In Old Norse, knattleikr translates roughly to "ball game." Simple enough. The authoritative Old Norse dictionaries, Cleasby and Vigfússon and Zoëga, both give it that same basic translation. But the actual game was a lot more difficult than it sounds.
Actually, even calling it a game is a stretch. It was a bloodsport usually played on ice or in mud. You take elements of rugby and hurling and mix in a sheer rage. Villages usually gathered to watch the chaos unfold. They played from morning until the sun went down.
You read through the old Icelandic sagas and this game pops up everywhere. Scribes recorded these texts in the 13th and 14th centuries. The actual events happened hundreds of years prior during the peak of the Viking Age.

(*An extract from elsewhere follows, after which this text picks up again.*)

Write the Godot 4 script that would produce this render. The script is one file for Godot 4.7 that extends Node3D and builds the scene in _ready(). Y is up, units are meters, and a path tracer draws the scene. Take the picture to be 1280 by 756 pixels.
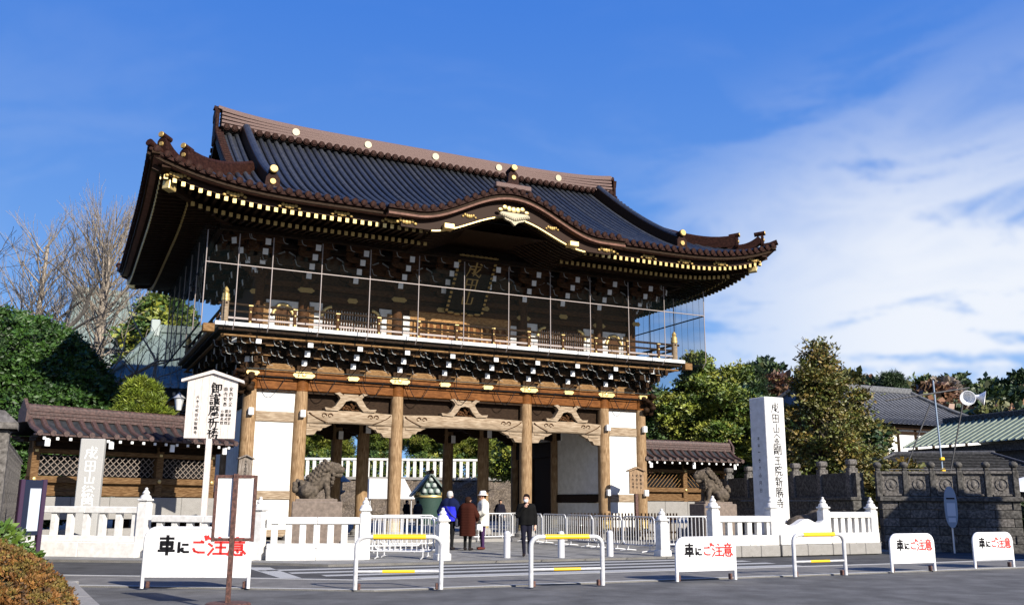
extends Node3D
# A temple gate seen across a street: world axes follow the camera (x right, -z away); the gate and street run 25.6 degrees off them.

var M := {}
var T := {}
var used := {}
const GATE_AT := Vector3(-1.964, 0.0, -37.759)
const GATE_TURN := 25.6

func gp(x: float, y: float, z: float) -> Vector3:   # a point given along the gate's own axes
	return GATE_AT + Vector3(x, y, z).rotated(Vector3.UP, deg_to_rad(GATE_TURN))

func _ready() -> void:
	var cam := Camera3D.new()
	cam.name = "camera"
	add_child(cam)
	cam.position = Vector3(0, 1.55, 0)
	cam.rotation_degrees = Vector3(12.24, 0, 0.34)
	cam.fov = 36.25
	cam.near = 0.1
	cam.far = 3000.0
	cam.current = true
	var env := Environment.new()
	env.background_mode = Environment.BG_SKY
	env.tonemap_mode = Environment.TONE_MAPPER_LINEAR
	env.tonemap_exposure = 1.8
	env.sdfgi_enabled = true
	env.ssao_enabled = true
	env.ssil_enabled = true
	env.sky = make_sky()
	env.background_energy_multiplier = 1.0
	var we := WorldEnvironment.new()
	we.name = "environment"
	we.environment = env
	add_child(we)
	var sun := DirectionalLight3D.new()
	sun.name = "sun"
	add_child(sun)
	sun.basis = Basis.looking_at(-Vector3(0.582, 0.485, 0.652))
	sun.light_energy = 1.6
	sun.light_color = Color(1.0, 0.97, 0.92)
	sun.light_angular_distance = 0.5
	sun.shadow_enabled = true
	materials()
	ground()
	gate()
	rest()

func make_sky() -> Sky:
	var W := 2048
	var H := 1024
	var im := Image.create(W, H, false, Image.FORMAT_RGBF)
	var f := FastNoiseLite.new()
	f.seed = 4
	f.frequency = 1.1
	f.fractal_octaves = 7
	f.fractal_gain = 0.62
	var g := FastNoiseLite.new()
	g.seed = 21
	g.frequency = 0.55
	g.fractal_octaves = 3
	for j in H:
		var el := (0.5 - (j + 0.5) / H) * PI
		for i in W:
			var az := (i + 0.5) / W * TAU     # 0 is straight ahead (-z), positive to the right
			var d := Vector3(sin(az) * cos(el), sin(el), -cos(az) * cos(el))
			if d.y < -0.02:
				im.set_pixel(i, j, Color(0.16, 0.17, 0.18))
				continue
			var up := maxf(d.y, 0.0)
			var t := pow(1.0 - up, 2.7)
			var c := Color(0.008, 0.083, 0.375).lerp(Color(0.185, 0.35, 0.57), t)
			# thin cloud: streaks on a high layer, thickest low and to the right
			var q := Vector3(d.x, 0, d.z) / (up + 0.2)
			var warp := g.get_noise_3d(q.x * 1.6, q.z * 1.6, 9.0) * 0.35
			var base := g.get_noise_3d(q.x * 1.1 + 3.0, q.z * 1.1, 1.0)
			var wis := f.get_noise_3d((q.x + warp) * 1.5 + (q.z - warp) * 0.5, (q.z + warp) * 2.6 - q.x * 0.7, 5.0)
			var side := smoothstep(0.06, 0.42, sin(az) if cos(az) > -0.2 else 0.35)
			var band := smoothstep(0.47, 0.20, up + wis * 0.08) * smoothstep(-0.02, 0.05, d.y)
			var k := smoothstep(-0.22, 0.50, wis * 1.25 + base * 0.75 + side * 0.62 - 0.24) * (0.12 + 0.88 * side) * band
			k = maxf(k, 0.07 * smoothstep(-0.1, 0.6, wis + base * 0.5) * smoothstep(0.6, 0.25, up))
			c = c.lerp(Color(0.50, 0.52, 0.555), k * 0.95)
			if d.y < 0.0:
				c = Color(0.16, 0.17, 0.18)
			im.set_pixel(i, j, c)
	var m := PanoramaSkyMaterial.new()
	m.panorama = ImageTexture.create_from_image(im)
	var s := Sky.new()
	s.sky_material = m
	return s

# ------------------------------------------------------------------ mesh builder
class Mb:
	var v := PackedVector3Array()
	var n := PackedVector3Array()
	var c := PackedColorArray()
	var col := Color(1, 1, 1)
	var xf := Transform3D()
	var tinted := false
	func tri(a: Vector3, b: Vector3, d: Vector3, na: Vector3, nb: Vector3, nd: Vector3) -> void:
		if (b - a).cross(d - a).dot(na + nb + nd) > 0.0:
			v.append(xf * a); v.append(xf * d); v.append(xf * b)
			n.append(xf.basis * na); n.append(xf.basis * nd); n.append(xf.basis * nb)
		else:
			v.append(xf * a); v.append(xf * b); v.append(xf * d)
			n.append(xf.basis * na); n.append(xf.basis * nb); n.append(xf.basis * nd)
		if tinted:
			c.append(col); c.append(col); c.append(col)
	func quad(a: Vector3, b: Vector3, d: Vector3, e: Vector3, nn: Vector3) -> void:
		tri(a, b, d, nn, nn, nn)
		tri(a, d, e, nn, nn, nn)
	func box(o: Vector3, s: Vector3, bev := 0.0, bs := Basis()) -> void:
		var h := s * 0.5
		var k := minf(bev, minf(h.x, minf(h.y, h.z)) * 0.9)
		var ax: Array[Vector3] = [bs.x * h.x, bs.y * h.y, bs.z * h.z]
		var bx: Array[Vector3] = [bs.x * (h.x - k), bs.y * (h.y - k), bs.z * (h.z - k)]
		for i in 3:
			var j := (i + 1) % 3
			var l := (i + 2) % 3
			for sg in [-1.0, 1.0]:
				var f: Vector3 = o + ax[i] * sg
				quad(f + bx[j] + bx[l], f - bx[j] + bx[l], f - bx[j] - bx[l], f + bx[j] - bx[l], (ax[i] * sg).normalized())
		if k > 0.0:
			for i in 3:
				var j := (i + 1) % 3
				var l := (i + 2) % 3
				for s1 in [-1.0, 1.0]:
					for s2 in [-1.0, 1.0]:
						var a: Vector3 = o + ax[j] * s1 + bx[l] * s2
						var b: Vector3 = o + bx[j] * s1 + ax[l] * s2
						quad(a + bx[i], a - bx[i], b - bx[i], b + bx[i], (ax[j].normalized() * s1 + ax[l].normalized() * s2).normalized())
			for s0 in [-1.0, 1.0]:
				for s1 in [-1.0, 1.0]:
					for s2 in [-1.0, 1.0]:
						var nn: Vector3 = (ax[0].normalized() * s0 + ax[1].normalized() * s1 + ax[2].normalized() * s2).normalized()
						tri(o + ax[0] * s0 + bx[1] * s1 + bx[2] * s2, o + bx[0] * s0 + ax[1] * s1 + bx[2] * s2, o + bx[0] * s0 + bx[1] * s1 + ax[2] * s2, nn, nn, nn)
	func cyl(p: Vector3, q: Vector3, r0: float, r1: float, seg := 10, caps := true) -> void:
		var d := (q - p).normalized()
		var u := d.cross(Vector3.UP if absf(d.y) < 0.9 else Vector3.RIGHT).normalized()
		var w := d.cross(u)
		var tilt := d * ((r0 - r1) / maxf(0.001, p.distance_to(q)))
		for i in seg:
			var a0 := TAU * i / seg
			var a1 := TAU * (i + 1) / seg
			var e0 := u * cos(a0) + w * sin(a0)
			var e1 := u * cos(a1) + w * sin(a1)
			var m0 := (e0 + tilt).normalized()
			var m1 := (e1 + tilt).normalized()
			tri(p + e0 * r0, p + e1 * r0, q + e1 * r1, m0, m1, m1)
			if r1 > 0.0:
				tri(p + e0 * r0, q + e1 * r1, q + e0 * r1, m0, m1, m0)
			if caps:
				tri(p, p + e0 * r0, p + e1 * r0, -d, -d, -d)
				if r1 > 0.0:
					tri(q, q + e0 * r1, q + e1 * r1, d, d, d)
	func pipe(pts: Array, r: float, seg := 8, r_end := -1.0) -> void:
		var cnt := pts.size()
		var rings: Array = []
		var u := Vector3.ZERO
		for i in cnt:
			var d: Vector3 = (pts[mini(i + 1, cnt - 1)] - pts[maxi(i - 1, 0)]).normalized()
			if i == 0:
				u = d.cross(Vector3.UP if absf(d.y) < 0.9 else Vector3.RIGHT).normalized()
			u = (u - d * u.dot(d)).normalized()
			var w := d.cross(u)
			var rr := r if r_end < 0.0 else lerpf(r, r_end, float(i) / (cnt - 1))
			var ring: Array = []
			for k in seg:
				var e := u * cos(TAU * k / seg) + w * sin(TAU * k / seg)
				ring.append([pts[i] + e * rr, e])
			rings.append(ring)
		for i in cnt - 1:
			for k in seg:
				var a = rings[i][k]; var b = rings[i][(k + 1) % seg]; var d2 = rings[i + 1][(k + 1) % seg]; var e2 = rings[i + 1][k]
				tri(a[0], b[0], d2[0], a[1], b[1], d2[1])
				tri(a[0], d2[0], e2[0], a[1], d2[1], e2[1])
		for k in seg:
			var dn: Vector3 = (pts[0] - pts[1]).normalized()
			tri(pts[0], rings[0][k][0], rings[0][(k + 1) % seg][0], dn, dn, dn)
			dn = (pts[cnt - 1] - pts[cnt - 2]).normalized()
			tri(pts[cnt - 1], rings[cnt - 1][k][0], rings[cnt - 1][(k + 1) % seg][0], dn, dn, dn)
	func lathe(prof: Array, seg := 12, o := Vector3.ZERO, bs := Basis()) -> void:
		for j in prof.size() - 1:
			var p: Vector2 = prof[j]
			var q: Vector2 = prof[j + 1]
			var t := (q - p).normalized()
			for i in seg:
				var a0 := TAU * i / seg
				var a1 := TAU * (i + 1) / seg
				var e0 := Vector3(cos(a0), 0, sin(a0))
				var e1 := Vector3(cos(a1), 0, sin(a1))
				var m0: Vector3 = bs * (e0 * t.y - Vector3(0, t.x, 0))
				var m1: Vector3 = bs * (e1 * t.y - Vector3(0, t.x, 0))
				var A: Vector3 = o + bs * (e0 * p.x + Vector3(0, p.y, 0))
				var B: Vector3 = o + bs * (e1 * p.x + Vector3(0, p.y, 0))
				var C: Vector3 = o + bs * (e1 * q.x + Vector3(0, q.y, 0))
				var D: Vector3 = o + bs * (e0 * q.x + Vector3(0, q.y, 0))
				if q.x > 0.0: tri(A, C, D, m0, m1, m0)
				if p.x > 0.0: tri(A, B, C, m0, m1, m1)
	func ext(poly: Array, z0: float, z1: float, t := Transform3D()) -> void:
		var pp := PackedVector2Array(poly)
		var idx := Geometry2D.triangulate_polygon(pp)
		var zn: Vector3 = t.basis.z.normalized()
		for i in range(0, idx.size(), 3):
			for zz in [[z0, -zn], [z1, zn]]:
				tri(t * Vector3(pp[idx[i]].x, pp[idx[i]].y, zz[0]), t * Vector3(pp[idx[i + 1]].x, pp[idx[i + 1]].y, zz[0]), t * Vector3(pp[idx[i + 2]].x, pp[idx[i + 2]].y, zz[0]), zz[1], zz[1], zz[1])
		var area := 0.0
		for i in pp.size():
			area += pp[i].cross(pp[(i + 1) % pp.size()])
		var sg := 1.0 if area > 0.0 else -1.0
		for i in pp.size():
			var a := pp[i]
			var b := pp[(i + 1) % pp.size()]
			var nn: Vector3 = t.basis * (Vector3(b.y - a.y, a.x - b.x, 0) * sg).normalized()
			quad(t * Vector3(a.x, a.y, z0), t * Vector3(b.x, b.y, z0), t * Vector3(b.x, b.y, z1), t * Vector3(a.x, a.y, z1), nn)
	func ball(o: Vector3, r: Vector3, seg := 10, bs := Basis()) -> void:
		var hh := seg / 2
		for j in hh:
			for i in seg:
				var q: Array[Vector3] = []
				for k in [[j, i], [j, i + 1], [j + 1, i + 1], [j + 1, i]]:
					var b: float = PI * k[0] / hh
					var a: float = TAU * k[1] / seg
					q.append(Vector3(sin(b) * cos(a), cos(b), sin(b) * sin(a)))
				var P: Array[Vector3] = []
				var N: Array[Vector3] = []
				for e in q:
					P.append(o + bs * (e * r)); N.append((bs * (e / r)).normalized())
				if j > 0: tri(P[0], P[1], P[2], N[0], N[1], N[2])
				if j < hh - 1: tri(P[0], P[2], P[3], N[0], N[2], N[3])
	# a closed section (x along A, y along B) carried along points
	func sweep(sec: Array, pts: Array, A: Array, B: Array, caps := true) -> void:
		var m := sec.size()
		var area := 0.0
		for i in m:
			area += (sec[i] as Vector2).cross(sec[(i + 1) % m])
		var sg := 1.0 if area > 0.0 else -1.0
		for i in pts.size() - 1:
			for k in m:
				var a: Vector2 = sec[k]
				var b: Vector2 = sec[(k + 1) % m]
				var nv := Vector2(b.y - a.y, a.x - b.x) * sg
				var n0: Vector3 = (A[i] * nv.x + B[i] * nv.y).normalized()
				var n1: Vector3 = (A[i + 1] * nv.x + B[i + 1] * nv.y).normalized()
				var p0: Vector3 = pts[i] + A[i] * a.x + B[i] * a.y
				var p1: Vector3 = pts[i] + A[i] * b.x + B[i] * b.y
				var p2: Vector3 = pts[i + 1] + A[i + 1] * b.x + B[i + 1] * b.y
				var p3: Vector3 = pts[i + 1] + A[i + 1] * a.x + B[i + 1] * a.y
				tri(p0, p1, p2, n0, n0, n1)
				tri(p0, p2, p3, n0, n1, n1)
		if caps:
			var idx := Geometry2D.triangulate_polygon(PackedVector2Array(sec))
			for e in [0, pts.size() - 1]:
				var d: Vector3 = (pts[0] - pts[1]).normalized() if e == 0 else (pts[e] - pts[e - 1]).normalized()
				for i in range(0, idx.size(), 3):
					var q: Array = []
					for k in 3:
						var s2: Vector2 = sec[idx[i + k]]
						q.append(pts[e] + A[e] * s2.x + B[e] * s2.y)
					tri(q[0], q[1], q[2], d, d, d)
	# a sheet through rows of points
	func sheet(rows: Array, up := Vector3.UP) -> void:
		var R := rows.size()
		var nr: Array = []
		for i in R:
			var line: Array = []
			for j in rows[i].size():
				var L: int = rows[i].size() - 1
				var a: Vector3 = rows[mini(i + 1, R - 1)][j] - rows[maxi(i - 1, 0)][j]
				var b: Vector3 = rows[i][mini(j + 1, L)] - rows[i][maxi(j - 1, 0)]
				var m := a.cross(b).normalized()
				line.append(m if m.dot(up) >= 0.0 else -m)
			nr.append(line)
		for i in R - 1:
			for j in rows[i].size() - 1:
				tri(rows[i][j], rows[i][j + 1], rows[i + 1][j + 1], nr[i][j], nr[i][j + 1], nr[i + 1][j + 1])
				tri(rows[i][j], rows[i + 1][j + 1], rows[i + 1][j], nr[i][j], nr[i + 1][j + 1], nr[i + 1][j])
	func mesh() -> ArrayMesh:
		var a := []
		a.resize(Mesh.ARRAY_MAX)
		a[Mesh.ARRAY_VERTEX] = v
		a[Mesh.ARRAY_NORMAL] = n
		if tinted:
			a[Mesh.ARRAY_COLOR] = c
		var m := ArrayMesh.new()
		if v.is_empty(): return m
		m.add_surface_from_arrays(Mesh.PRIMITIVE_TRIANGLES, a)
		return m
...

Men played it across the entirety of Iceland. Neighboring farms challenged each other. Regional tournaments turned into massive events. According to viking.no, some matches in west Iceland dragged on for fourteen days straight. Spectators actually built temporary shelters on site so they could live right next to the field while the games ran their course.
Kids played a scaled down version called sveinaleikr. Adults fought in the main event. And apparently even a medieval Icelandic account of Saint Augustine's life mentioned that the saint had played knattleikr as a boy.
Nobody wrote down an official rulebook. We have to piece together how it worked from the old stories and modern academic research. Players split into two teams. They used a hard ball and a wooden bat called a tre.
If you saw the movie The Northman you saw Knattleikr. Director Robert Eggers included a brutal match in the film. Alexander Skarsgard plays a berserker who violently takes down opposing players on a muddy field. It is arguably the most accurate visual representation we have on screen.